Editors give perspective on globalized assessment


US News and World Report

Students will be taking the SAT tomorrow, March 3

Daniel Lackey and Chloe Presley

Opinion 1:

The SAT provides students with a variety of opportunities: scholarships, acceptance into college, etcetera. That’s great and all, but there’s one itsy-bitsy issue that’s very questionable about it all. 

It’s a test.

It’s a test that students tirelessly prepare for in the hopes of attaining the aforementioned benefits. It’s a test that requires students to study indiscriminate mathematical concepts. It’s a test that students might worry about more than their own classes if not on top of them.

 It’s a test that doesn’t reflect a student’s academic abilities. 

A student may do exceptionally well and enjoy the rewards.
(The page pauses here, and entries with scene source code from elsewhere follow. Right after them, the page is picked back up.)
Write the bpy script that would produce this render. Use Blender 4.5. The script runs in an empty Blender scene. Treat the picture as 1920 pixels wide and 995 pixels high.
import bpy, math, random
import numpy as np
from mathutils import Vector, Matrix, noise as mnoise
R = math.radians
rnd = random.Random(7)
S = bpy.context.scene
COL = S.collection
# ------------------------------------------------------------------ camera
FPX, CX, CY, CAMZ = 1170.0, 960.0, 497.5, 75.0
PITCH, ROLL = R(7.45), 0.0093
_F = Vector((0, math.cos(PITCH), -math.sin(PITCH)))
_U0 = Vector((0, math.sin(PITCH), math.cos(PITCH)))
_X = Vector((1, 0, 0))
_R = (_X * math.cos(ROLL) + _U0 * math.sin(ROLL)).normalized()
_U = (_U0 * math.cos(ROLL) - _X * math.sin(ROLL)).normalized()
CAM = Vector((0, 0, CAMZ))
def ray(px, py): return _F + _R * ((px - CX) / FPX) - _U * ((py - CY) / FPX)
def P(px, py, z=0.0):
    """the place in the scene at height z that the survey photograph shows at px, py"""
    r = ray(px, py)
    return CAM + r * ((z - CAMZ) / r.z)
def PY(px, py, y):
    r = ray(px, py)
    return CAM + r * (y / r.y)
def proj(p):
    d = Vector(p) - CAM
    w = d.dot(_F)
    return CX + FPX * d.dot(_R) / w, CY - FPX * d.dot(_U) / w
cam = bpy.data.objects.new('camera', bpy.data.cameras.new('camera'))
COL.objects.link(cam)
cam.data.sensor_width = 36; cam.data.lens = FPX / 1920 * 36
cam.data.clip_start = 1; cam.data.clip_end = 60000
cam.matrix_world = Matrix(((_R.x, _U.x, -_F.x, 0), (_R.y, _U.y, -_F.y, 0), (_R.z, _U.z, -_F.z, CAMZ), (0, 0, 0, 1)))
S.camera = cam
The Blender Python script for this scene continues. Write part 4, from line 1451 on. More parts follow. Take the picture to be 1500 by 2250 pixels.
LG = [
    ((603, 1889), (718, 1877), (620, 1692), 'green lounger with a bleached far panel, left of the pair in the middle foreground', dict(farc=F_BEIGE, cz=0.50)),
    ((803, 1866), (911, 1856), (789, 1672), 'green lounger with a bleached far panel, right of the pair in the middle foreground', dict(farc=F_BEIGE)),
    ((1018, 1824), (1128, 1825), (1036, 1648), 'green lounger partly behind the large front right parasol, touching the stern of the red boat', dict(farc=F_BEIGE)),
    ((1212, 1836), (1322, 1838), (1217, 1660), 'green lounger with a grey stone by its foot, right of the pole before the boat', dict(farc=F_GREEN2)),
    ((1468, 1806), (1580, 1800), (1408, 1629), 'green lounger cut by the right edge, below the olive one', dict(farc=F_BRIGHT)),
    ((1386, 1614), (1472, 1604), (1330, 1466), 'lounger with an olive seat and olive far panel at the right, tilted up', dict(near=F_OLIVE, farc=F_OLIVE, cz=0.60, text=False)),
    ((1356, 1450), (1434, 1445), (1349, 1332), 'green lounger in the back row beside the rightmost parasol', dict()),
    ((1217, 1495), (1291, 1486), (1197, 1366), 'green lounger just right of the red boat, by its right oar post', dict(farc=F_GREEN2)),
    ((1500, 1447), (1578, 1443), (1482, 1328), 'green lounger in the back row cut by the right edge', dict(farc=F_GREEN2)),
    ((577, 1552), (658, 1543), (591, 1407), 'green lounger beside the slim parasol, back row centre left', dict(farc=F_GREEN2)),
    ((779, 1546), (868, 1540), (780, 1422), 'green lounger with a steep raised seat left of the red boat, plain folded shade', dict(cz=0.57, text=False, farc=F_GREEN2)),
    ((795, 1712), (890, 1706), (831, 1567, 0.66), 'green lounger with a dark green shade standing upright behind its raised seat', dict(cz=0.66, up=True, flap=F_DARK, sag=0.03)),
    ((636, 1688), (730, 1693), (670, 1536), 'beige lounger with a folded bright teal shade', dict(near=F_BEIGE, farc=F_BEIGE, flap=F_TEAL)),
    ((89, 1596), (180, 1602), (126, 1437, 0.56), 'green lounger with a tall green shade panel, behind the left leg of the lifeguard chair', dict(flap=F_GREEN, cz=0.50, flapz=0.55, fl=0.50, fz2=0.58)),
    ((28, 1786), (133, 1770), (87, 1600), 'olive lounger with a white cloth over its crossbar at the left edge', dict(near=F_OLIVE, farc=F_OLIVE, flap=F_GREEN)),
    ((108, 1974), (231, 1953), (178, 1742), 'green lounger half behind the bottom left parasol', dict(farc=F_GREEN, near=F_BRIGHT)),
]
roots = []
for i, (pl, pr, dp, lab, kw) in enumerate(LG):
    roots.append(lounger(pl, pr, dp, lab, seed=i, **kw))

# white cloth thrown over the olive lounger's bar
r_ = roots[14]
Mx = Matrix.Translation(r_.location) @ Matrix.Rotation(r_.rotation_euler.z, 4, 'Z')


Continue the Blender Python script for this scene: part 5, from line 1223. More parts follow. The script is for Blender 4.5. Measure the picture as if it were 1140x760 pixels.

But what if he or she doesn’t put in the work in core classes that should be the focus prior to college? He or she gets accepted into college, and then what? College readiness might be out the door because of that lost work ethic. 

On the other hand, you might have a student who’s indifferent to the test, doesn’t do so well, yet holds school in importance; he or she might be better prepared for college—in spite of what the results say. 

Opinion 2:

The idea that the SAT gives students an outlet as to what college classes are like and that it prepares you for college in general isn’t entirely correct. You’re better off taking dual credit and advanced placement classes if you’d like to get a feel as to what college can be. A test isn’t going to tell you how ready you are, let alone if you should go or not, yet so many students treat it as if it’s the only thing that matters, and if they don’t get a good grade, they won’t succeed in life. 

The SAT seems to do is give students an unnecessary amount of stress, making them feel as if they have to stay up and study the night before, and then make you feel worthless when the grade comes back worse than they had hoped. Not only is it an unneeded and a significant amount of pressure on students,the importance that is placed on the SAT gives those who have a learning style that simply aren’t compatible with the SAT, and yet seen to demonstrate their intelligence in different ways a disadvantage. 

All of this seems to pile up into one big mess, allowing certain students to pass with flying colors, and allowing others to be left behind in the dust. The whole thing seems to make you wonder what exactly are we accomplishing in making millions of students take the test, when all it does is make students fret, or in worst case scenarios, not try and simply lay down to “accept their fate” of failing?